Last year, I was instructed to make sure there was room in the middle risers for two of our better sopranos. In the process of trying to do that, I was chewed out and told that I must think I'm "special" because I'm in the chamber chorus.

After these two incidents in the past few years, I decided that I'm not going to get in an argument with anyone about where I sit. If we back up and look at it in perspective...does it really have any eternal value? I just get frustrated because I know I've worked hard to learn the music and improve my voice, and it's hard to sing the best I can if I'm not in a good spot. However, after last night, I'm giving up my noble idea of not fighting for my spot.

To make a long story short, after another fairly rude interaction with a chorus member (who was in the wrong place anyway), I just didn't want to cause a scene and not move.

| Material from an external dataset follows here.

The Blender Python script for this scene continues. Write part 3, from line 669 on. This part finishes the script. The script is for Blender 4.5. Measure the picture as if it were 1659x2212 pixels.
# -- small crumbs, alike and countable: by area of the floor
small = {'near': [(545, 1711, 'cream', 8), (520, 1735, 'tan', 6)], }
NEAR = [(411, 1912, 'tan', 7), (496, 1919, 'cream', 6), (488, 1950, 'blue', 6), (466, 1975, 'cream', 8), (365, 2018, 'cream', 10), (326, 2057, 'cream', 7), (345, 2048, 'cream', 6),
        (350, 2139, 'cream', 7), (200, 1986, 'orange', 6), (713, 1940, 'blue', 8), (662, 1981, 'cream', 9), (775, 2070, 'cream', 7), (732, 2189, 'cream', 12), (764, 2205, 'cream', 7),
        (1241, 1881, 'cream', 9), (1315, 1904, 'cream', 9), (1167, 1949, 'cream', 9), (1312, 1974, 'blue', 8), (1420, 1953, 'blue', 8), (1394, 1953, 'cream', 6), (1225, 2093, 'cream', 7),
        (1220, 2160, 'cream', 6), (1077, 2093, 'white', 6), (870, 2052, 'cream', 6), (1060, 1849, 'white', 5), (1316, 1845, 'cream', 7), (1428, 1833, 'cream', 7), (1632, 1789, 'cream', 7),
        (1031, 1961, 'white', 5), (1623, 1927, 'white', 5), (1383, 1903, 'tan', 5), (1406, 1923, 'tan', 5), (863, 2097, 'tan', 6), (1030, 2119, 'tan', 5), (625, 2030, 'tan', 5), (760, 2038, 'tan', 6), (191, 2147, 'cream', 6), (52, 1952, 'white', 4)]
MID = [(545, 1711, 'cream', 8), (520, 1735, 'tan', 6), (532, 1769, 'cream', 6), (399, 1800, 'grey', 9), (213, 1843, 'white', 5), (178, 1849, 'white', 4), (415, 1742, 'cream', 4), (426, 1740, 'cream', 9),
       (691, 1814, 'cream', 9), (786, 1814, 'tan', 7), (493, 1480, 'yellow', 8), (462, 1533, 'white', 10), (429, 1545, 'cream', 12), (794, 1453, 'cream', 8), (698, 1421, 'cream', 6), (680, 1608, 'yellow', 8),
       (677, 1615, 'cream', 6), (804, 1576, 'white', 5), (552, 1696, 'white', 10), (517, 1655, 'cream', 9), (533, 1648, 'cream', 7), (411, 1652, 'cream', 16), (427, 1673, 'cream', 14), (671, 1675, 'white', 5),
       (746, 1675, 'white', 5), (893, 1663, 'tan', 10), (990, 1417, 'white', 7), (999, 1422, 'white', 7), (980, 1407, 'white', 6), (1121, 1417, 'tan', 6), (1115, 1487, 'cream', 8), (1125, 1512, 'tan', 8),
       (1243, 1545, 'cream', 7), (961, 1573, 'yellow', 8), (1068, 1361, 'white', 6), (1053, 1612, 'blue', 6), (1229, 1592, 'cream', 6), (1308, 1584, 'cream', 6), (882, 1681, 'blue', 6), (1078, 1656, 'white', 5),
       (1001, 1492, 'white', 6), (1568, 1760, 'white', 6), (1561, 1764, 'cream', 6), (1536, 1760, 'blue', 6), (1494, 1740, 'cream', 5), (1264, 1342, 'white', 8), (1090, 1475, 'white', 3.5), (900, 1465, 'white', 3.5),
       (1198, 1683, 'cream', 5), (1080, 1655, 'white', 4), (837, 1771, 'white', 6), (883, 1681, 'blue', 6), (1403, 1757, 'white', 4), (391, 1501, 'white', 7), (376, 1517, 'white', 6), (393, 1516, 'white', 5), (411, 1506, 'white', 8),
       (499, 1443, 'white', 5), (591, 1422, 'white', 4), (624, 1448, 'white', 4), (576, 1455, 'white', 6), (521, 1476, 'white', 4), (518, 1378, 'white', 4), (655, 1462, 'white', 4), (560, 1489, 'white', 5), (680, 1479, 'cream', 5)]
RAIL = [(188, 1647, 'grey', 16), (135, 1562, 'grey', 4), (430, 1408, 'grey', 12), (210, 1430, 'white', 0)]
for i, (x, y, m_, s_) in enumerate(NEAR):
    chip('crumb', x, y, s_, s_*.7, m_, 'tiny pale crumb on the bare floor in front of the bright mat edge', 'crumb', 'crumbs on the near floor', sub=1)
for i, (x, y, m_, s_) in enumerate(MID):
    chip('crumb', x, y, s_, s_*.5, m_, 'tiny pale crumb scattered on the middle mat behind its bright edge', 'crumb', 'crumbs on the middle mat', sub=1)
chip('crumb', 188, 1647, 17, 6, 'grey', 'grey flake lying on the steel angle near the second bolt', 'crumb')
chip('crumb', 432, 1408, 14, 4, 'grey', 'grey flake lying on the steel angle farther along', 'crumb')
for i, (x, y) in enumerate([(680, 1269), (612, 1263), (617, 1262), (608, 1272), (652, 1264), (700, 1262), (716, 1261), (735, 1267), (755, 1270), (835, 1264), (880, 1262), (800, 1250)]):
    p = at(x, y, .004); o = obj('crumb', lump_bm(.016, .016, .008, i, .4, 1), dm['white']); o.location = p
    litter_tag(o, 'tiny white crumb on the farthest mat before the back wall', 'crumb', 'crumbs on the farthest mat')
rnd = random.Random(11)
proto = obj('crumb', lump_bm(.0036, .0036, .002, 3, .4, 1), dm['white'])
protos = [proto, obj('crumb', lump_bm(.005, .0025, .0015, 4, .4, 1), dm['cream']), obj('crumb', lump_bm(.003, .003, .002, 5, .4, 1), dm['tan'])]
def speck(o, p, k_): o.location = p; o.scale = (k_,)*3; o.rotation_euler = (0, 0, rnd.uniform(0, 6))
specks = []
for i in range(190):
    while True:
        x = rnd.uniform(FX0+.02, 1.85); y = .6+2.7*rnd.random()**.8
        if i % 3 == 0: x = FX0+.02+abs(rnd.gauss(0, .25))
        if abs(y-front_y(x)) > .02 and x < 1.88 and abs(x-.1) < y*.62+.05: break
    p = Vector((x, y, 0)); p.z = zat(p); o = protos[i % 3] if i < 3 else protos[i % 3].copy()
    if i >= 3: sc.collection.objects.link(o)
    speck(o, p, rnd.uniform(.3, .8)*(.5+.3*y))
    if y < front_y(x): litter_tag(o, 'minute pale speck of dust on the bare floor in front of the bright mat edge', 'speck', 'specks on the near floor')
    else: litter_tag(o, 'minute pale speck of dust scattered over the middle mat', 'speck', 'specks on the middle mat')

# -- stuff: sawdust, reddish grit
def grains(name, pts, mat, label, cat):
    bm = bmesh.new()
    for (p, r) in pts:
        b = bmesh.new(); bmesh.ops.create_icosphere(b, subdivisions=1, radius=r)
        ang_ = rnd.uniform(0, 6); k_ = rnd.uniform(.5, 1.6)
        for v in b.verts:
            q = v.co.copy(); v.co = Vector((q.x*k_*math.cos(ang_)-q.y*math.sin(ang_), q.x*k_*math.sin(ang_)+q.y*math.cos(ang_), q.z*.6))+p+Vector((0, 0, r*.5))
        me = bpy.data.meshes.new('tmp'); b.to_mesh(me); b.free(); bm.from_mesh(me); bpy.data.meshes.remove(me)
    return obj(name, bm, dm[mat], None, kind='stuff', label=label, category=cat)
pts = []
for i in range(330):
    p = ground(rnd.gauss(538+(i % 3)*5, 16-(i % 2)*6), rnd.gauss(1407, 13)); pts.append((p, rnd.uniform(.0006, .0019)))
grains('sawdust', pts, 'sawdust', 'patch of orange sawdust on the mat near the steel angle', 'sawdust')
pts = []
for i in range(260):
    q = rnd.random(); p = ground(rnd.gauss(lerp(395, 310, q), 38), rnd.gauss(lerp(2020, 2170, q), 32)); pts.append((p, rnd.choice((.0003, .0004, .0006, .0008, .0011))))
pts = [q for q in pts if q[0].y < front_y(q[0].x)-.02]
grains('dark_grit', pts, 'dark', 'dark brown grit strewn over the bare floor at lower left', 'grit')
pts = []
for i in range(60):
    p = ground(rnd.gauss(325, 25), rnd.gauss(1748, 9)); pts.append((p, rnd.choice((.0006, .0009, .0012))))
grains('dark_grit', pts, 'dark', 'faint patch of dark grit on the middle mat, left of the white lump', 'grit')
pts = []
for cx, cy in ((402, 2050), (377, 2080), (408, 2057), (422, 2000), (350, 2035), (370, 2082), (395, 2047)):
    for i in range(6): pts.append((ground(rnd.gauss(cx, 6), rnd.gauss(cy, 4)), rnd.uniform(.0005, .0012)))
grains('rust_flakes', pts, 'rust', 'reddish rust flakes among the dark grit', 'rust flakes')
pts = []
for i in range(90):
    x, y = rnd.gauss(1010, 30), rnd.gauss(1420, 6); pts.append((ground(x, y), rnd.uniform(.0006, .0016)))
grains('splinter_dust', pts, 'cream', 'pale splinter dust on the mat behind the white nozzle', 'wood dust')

So, I moved to the very outside on the very back row with a friend of mine. We tried to move closer in, but couldn't get by without making a scene. So, essentially it felt like we were singing into paper bags. Both of us were frustrated and annoyed that we had been forced out of the spot we thought would have worked better for us, and where we were to begin with.

These concert week dramas are starting to wear on me. I dread them. Those of you that know me well know that I hate conflict. I'll do just about anything to avoid it...including walking out of the room. So, it's sad that it seems I have to go through some form of conflict to get to do what I love. Once we get to the concert (for the most part) I'm fine. It sometimes makes me want to quit singing in this chorus. I ponder it, but I know that I would not be happy the rest of the time if I were not. So, I guess I'll put up with the obnoxiousness that is our seating arrangements and just try to sing my best, even if I know it could be better.

Thursday, November 1, 2007

Insanity Among Us

Some days, like today, I don't know what I would do without my crazy singing friends. We all have a bit of a different sense of humor (think plays on words, not slapstick humor), and often get into multiple email exchanges throughout the day.

Today's topics? The seating arrangement for our concert tonight, what we should (or shouldn't) wear for our Holiday Pops Concert in December, and various other funny statements. After about 50 or so emails, a friend came back to her computer after not checking email and summarized the discussions with this:

"Whew!!!!!! It's taken me the last 15 minutes to read all the correspondence! So much happens in the five+ hours I can't be on the computer. Let me see if I've got this straight....

1. I'm an a**, but I'm not sure if I'm a red one or a blue one. (This is getting very political sounding to me. Do I have to be liberal or conservative? Suppose I want to be a libertarian; am I then a yellow a**? I'm so confused! :( ) Page's editorial comment: Another friend was thinking about rearranging the seating for us to sound better...when it got arranged to mix altos in with sopranos it looked like the word a** because "a" designated alto and "s" designated soprano. Red meant chamber chorus, blue meant everyone else. Someone made the comment that it looked like a bunch of a**es...go figure. :)

2. We're going with a uniform designed by the Quacker that has snowflakes on it. Do I get to wear my snowflake crown? (Did anybody notice that the Quacker was actually dressed fairly normal last night? Maybe Halloween is her night to be normal!)

3. I don't know what edited out soprano name said to you, , but I was very glad to get away from her in our move...talk about an a**...she's a real pain in one!

4. As for the seating...the move was a good one for me because the sound from behind me improved when we changed. I had never realized before, because we all sit together at rehearsal, how bad the soprano section truly sounds. The grouping of the CC within the full chorus sounds good to me, also. However, it will be whatever is deemed necessary.

5. After a post Halloween day with sugared-up 14 year olds, your emails were a welcome respite."

So, I know most of that doesn't make sense....but wow! It's a great way to get through an otherwise insane day!